Linnea: Automatic Generation of Efficient Linear Algebra Programs
Henrik Barthels
RWTH Aachen University
13 February 2019
13:30 - 14:30
G.45
Earl Mountbatten Building
Abstract
The evaluation of linear algebra expressions is a central part of both languages for scientific computing such as Julia and Matlab, and libraries such as Eigen, Blaze, and NumPy. However, the existing strategies are still rather primitive. At present, the only way to achieve high performance is by handcoding algorithms using libraries such as BLAS and LAPACK, a task that requires extensive knowledge in linear algebra, numerical linear algebra and high-performance computing. We present Linnea, a synthesis tool that automates the translation of the mathematical description of a linear algebra problem to an efficient sequence of calls to BLAS and LAPACK kernels.
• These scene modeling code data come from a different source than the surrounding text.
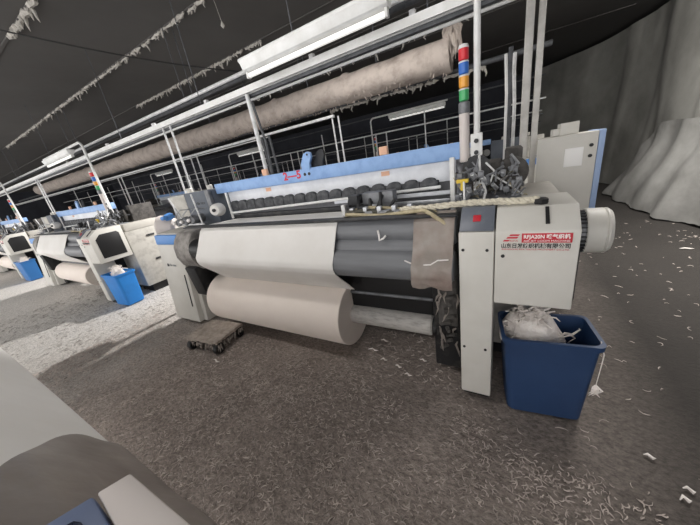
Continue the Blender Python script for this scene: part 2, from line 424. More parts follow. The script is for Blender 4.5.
# fabric
path = [(2.12, 1.205), (1.72, 1.232), (1.66, 1.222), (1.622, 1.18), (1.57, 1.09), (1.52, 1.0), (1.487, .945), (1.484, .90), (1.50, .86), (1.54, .815), (1.62, .735), (1.728, .622)]
def fab(x0, x1, path, t, nx=40):
    out = []
    for i in range(nx+1):
        pass
    def fn(u, v):
        k = v*(len(path)-1); i = min(int(k), len(path)-2); f = k-i
        y = path[i][0]*(1-f)+path[i+1][0]*f; z = path[i][1]*(1-f)+path[i+1][1]*f
        return Vector((x0+(x1-x0)*u, y+.002*noise.noise((u*9, v*4, 0)), z))
    return MB().sheet(fn, nx, (len(path)-1)*3, t)
fab(XL, XR, path, .006).build('woven_fabric', M['cloth'], loom, 50)
# front column at the right
fc = MB().box(-.225, -.052, 1.5, 1.78, .06, 1.165, .008).build('front_column', M['cream'], loom)
MB().box(-.215, -.062, 1.55, 1.76, 0, .06, 0).build('foot', M['black'], fc)
cp = MB().prism([(1.502, 1.168), (1.62, 1.272), (1.78, 1.272), (1.78, 1.168)], 'x', -.222, -.055, .005).build('control_panel', M['screen'], fc)
rs = Matrix.Rotation(math.atan2(.104, .118), 3, 'X')
MB().box(-.158, -.120, 1.54, 1.58, 1.222, 1.226, .001, rot=rs).build('red_sticker', M['red'], cp)
m = MB()
for x in (-.203, -.085):
    for z in (1.065, .425): m.lathe([(.008, 0), (.008, .004), (.002, .005)], (x, 1.5, z), (0, -1, 0), 12)
m.build('screws', M['ink'], fc)
# belt housing with the sign
hs = MB().prism([(1.5, .755), (1.5, 1.165), (1.62, 1.262), (1.95, 1.262), (1.95, .755)], 'x', -.048, .292, .007).build('belt_housing', M['cream'], loom)
MB().box(.160, .175, 1.515, 1.615, 1.222, 1.2285, 0, rot=Matrix.Rotation(math.atan2(.097, .12), 3, 'X')).build('slot', M['ink'], hs)
MB().lathe([(.03, 0), (.034, .008), (.034, .024), (.02, .03)], (.145, 1.655, 1.264), (0, 0, 1), 6).build('knob', M['ink'], hs)
m = MB()
for (x, z) in ((-.012, 1.035),): m.lathe([(.009, 0), (.009, .004), (.002, .005)], (x, 1.5, z), (0, -1, 0), 12)
m.build('screw', M['ink'], hs)
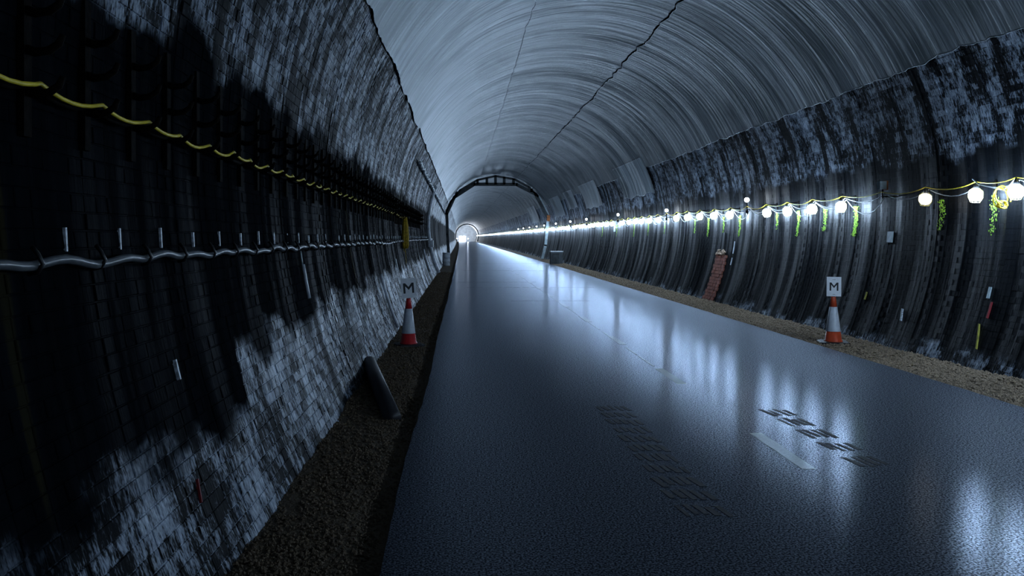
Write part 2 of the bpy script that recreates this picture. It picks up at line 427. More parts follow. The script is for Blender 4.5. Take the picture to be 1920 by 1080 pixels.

The main idea of Linnea is to construct a search graph that represents a large number of programs, taking into account knowledge about linear algebra. The algebraic nature of the domain is used to reduce the size of the search graph, without reducing the size of the search space that is explored. Experiments show that 1) the code generated by Linnea outperforms standard linear algebra languages and libraries, and 2) in contrast to the development time of human experts, the generation takes only few minutes.
Bio
Henrik Barthels is a PhD student in his 4th year in the High-Performance and Automatic Computing group at RWTH Aachen University. As part of his PhD studies, he works on code generation, linear algebra algorithms, and pattern matching on symbolic expression.